Numerical Investigation of the Elastic Properties of Polypropylene/Ultra High Molecular Weight Polyethylene Fiber inside a Composite Material Based on Its Aspect Ratio and Volume Fraction.

In this study, the characteristics of a composite material composed of polypropylene (PP) and ultrahigh molecular weight polyethylene (UHMWPE) are investigated. The elastic properties of the PP/UHMWPE composite material composed of short UHMWPE fibers with a low aspect ratio and long UHMWPE fibers with a high aspect ratio are compared and analyzed. In addition, the elastic properties of the PP/UHMWPE composite materials are calculated via finite element analysis and the Halpin-Tsai model by changing the volume fraction of the UHMWPE fibers.

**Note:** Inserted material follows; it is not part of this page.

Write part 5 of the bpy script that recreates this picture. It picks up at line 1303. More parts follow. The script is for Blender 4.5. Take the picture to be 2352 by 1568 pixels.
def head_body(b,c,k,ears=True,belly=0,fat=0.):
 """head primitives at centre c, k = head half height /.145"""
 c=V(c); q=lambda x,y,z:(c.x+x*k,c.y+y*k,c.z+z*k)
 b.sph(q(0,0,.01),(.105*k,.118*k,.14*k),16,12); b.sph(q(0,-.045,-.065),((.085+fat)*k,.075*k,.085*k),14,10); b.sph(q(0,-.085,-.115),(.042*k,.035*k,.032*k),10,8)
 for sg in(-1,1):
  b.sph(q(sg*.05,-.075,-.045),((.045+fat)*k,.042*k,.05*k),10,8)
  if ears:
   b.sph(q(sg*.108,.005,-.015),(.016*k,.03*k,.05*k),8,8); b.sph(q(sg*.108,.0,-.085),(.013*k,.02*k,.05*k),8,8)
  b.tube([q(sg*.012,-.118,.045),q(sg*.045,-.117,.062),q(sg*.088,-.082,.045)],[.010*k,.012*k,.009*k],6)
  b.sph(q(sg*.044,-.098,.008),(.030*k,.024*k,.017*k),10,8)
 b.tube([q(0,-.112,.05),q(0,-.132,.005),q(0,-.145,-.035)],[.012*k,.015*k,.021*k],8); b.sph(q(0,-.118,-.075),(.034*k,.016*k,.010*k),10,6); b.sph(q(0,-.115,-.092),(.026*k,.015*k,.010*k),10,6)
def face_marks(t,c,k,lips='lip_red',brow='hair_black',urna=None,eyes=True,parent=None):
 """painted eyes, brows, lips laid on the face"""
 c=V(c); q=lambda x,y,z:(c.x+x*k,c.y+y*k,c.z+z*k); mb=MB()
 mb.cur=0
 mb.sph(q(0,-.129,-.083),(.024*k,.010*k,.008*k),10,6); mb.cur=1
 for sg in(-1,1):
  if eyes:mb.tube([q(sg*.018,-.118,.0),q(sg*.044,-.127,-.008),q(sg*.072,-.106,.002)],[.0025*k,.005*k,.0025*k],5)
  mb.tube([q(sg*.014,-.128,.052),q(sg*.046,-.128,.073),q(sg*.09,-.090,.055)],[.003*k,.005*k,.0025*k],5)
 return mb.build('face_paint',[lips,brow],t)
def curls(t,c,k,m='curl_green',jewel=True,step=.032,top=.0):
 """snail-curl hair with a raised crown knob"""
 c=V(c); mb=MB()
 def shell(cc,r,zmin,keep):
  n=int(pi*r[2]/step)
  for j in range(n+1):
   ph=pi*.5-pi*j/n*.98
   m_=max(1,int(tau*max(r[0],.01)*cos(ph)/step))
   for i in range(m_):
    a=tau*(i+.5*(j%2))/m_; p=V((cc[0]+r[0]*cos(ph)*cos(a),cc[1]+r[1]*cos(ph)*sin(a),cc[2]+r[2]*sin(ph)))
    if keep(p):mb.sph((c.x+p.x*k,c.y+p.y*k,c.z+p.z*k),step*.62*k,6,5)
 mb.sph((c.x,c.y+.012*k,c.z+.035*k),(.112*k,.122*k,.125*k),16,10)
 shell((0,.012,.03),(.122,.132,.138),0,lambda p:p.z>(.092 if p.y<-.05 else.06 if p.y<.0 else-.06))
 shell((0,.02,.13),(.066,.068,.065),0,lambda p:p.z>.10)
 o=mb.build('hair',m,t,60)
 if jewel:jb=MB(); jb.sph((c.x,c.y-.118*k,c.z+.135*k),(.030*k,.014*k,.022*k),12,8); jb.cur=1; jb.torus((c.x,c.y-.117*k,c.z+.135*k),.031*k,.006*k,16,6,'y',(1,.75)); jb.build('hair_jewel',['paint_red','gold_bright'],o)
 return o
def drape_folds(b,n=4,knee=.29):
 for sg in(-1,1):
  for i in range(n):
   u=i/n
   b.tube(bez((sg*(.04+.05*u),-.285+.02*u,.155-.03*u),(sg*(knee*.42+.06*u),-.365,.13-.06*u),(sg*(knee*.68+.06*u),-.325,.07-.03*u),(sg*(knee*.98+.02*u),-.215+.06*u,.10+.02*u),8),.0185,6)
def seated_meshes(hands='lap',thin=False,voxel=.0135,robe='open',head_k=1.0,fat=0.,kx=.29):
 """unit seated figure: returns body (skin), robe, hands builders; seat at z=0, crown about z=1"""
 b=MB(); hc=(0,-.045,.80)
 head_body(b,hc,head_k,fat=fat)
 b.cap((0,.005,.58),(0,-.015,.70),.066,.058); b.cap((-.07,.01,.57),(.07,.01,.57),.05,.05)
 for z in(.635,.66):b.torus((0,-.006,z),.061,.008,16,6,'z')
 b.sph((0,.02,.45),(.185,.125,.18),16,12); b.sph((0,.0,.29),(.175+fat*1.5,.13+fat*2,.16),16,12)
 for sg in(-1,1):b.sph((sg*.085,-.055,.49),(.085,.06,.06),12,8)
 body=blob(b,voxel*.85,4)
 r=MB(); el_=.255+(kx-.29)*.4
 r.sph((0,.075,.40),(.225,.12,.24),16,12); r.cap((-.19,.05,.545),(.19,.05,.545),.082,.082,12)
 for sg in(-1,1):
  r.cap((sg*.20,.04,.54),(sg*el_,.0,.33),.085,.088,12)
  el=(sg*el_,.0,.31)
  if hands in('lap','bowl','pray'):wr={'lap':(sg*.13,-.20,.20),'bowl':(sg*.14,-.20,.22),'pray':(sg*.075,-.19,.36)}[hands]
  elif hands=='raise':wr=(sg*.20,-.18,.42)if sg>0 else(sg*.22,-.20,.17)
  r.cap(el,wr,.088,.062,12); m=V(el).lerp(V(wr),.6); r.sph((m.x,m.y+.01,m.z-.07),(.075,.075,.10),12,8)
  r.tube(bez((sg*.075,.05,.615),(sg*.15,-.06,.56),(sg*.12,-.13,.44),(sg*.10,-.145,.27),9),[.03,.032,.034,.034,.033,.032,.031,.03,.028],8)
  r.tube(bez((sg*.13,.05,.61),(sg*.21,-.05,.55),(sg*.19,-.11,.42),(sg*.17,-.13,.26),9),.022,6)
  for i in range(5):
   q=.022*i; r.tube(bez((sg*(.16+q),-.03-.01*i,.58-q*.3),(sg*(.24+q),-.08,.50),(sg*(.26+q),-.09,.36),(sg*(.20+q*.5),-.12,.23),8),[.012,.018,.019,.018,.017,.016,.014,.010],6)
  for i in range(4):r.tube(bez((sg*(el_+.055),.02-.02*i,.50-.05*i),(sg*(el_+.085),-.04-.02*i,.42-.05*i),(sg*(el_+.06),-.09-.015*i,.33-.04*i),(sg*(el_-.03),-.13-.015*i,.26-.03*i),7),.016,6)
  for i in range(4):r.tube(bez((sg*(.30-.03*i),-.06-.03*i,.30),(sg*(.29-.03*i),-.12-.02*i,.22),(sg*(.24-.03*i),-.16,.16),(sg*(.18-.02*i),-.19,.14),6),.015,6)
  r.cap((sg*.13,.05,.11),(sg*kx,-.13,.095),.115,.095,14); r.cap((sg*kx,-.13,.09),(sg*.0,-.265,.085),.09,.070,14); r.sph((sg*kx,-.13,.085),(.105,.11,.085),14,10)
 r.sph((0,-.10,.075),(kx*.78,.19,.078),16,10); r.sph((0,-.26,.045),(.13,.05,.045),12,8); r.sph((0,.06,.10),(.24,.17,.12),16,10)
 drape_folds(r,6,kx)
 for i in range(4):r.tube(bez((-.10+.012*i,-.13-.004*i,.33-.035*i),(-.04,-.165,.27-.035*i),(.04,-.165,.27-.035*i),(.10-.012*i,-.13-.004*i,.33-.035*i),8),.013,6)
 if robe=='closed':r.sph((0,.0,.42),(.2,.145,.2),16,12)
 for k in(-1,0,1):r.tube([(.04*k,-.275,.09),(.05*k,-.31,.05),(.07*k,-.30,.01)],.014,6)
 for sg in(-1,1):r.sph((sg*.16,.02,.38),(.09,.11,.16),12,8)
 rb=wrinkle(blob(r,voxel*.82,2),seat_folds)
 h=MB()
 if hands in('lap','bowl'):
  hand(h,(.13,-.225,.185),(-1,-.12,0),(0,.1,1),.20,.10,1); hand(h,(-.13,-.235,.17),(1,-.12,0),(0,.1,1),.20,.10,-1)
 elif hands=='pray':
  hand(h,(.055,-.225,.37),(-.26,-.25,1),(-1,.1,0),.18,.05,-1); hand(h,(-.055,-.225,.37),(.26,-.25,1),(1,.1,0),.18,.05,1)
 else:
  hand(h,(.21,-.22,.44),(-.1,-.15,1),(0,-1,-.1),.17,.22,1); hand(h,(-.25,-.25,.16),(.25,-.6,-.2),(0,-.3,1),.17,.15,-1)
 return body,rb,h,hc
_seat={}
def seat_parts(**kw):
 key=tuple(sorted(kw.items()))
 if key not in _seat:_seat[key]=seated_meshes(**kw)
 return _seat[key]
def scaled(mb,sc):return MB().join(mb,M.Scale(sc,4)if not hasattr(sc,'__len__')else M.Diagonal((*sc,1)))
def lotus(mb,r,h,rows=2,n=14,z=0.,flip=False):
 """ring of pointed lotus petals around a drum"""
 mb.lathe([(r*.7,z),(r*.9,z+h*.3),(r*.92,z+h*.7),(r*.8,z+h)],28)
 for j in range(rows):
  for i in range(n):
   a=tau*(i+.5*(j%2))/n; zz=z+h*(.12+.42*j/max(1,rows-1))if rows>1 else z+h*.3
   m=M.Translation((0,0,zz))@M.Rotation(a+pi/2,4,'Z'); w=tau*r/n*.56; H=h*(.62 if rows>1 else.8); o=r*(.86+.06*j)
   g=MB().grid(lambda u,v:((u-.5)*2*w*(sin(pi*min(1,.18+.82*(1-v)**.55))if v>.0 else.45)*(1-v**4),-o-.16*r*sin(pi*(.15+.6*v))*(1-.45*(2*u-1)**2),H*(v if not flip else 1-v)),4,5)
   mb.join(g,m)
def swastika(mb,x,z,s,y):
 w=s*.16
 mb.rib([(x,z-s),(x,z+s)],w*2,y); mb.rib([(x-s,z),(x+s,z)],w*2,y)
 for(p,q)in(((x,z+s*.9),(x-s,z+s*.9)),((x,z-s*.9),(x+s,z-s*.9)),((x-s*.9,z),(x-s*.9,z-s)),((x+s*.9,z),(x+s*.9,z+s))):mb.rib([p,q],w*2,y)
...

The results show that when UHMWPE fibers with a low aspect ratio and volume fraction are used, the results of the modulus of elasticity based on the finite element analysis are consistent with those obtained using the Halpin-Tsai model, although the fiber volume fraction of the UHMWPE fibers increases. Meanwhile, the deviation between the results yielded by both methods increases with the aspect ratio of the fiber. In terms of the shear modulus, the Halpin-Tsai model shows a linear trend. The results from the finite element analysis differ significantly from those of the Halpin-Tsai model owing to the random orientation of the UHMWPE fibers inside the fiber. Using a contour graph constructed based on the finite element analysis results, the aspect ratio and volume fraction of the UHMWPE fibers can be inversely calculated based on the elastic properties when synthesizing a PP/UHMWPE fiber composite. In future studies, the interfacial bonding properties of UHMWPE fibers and PP should be compared and analyzed experimentally.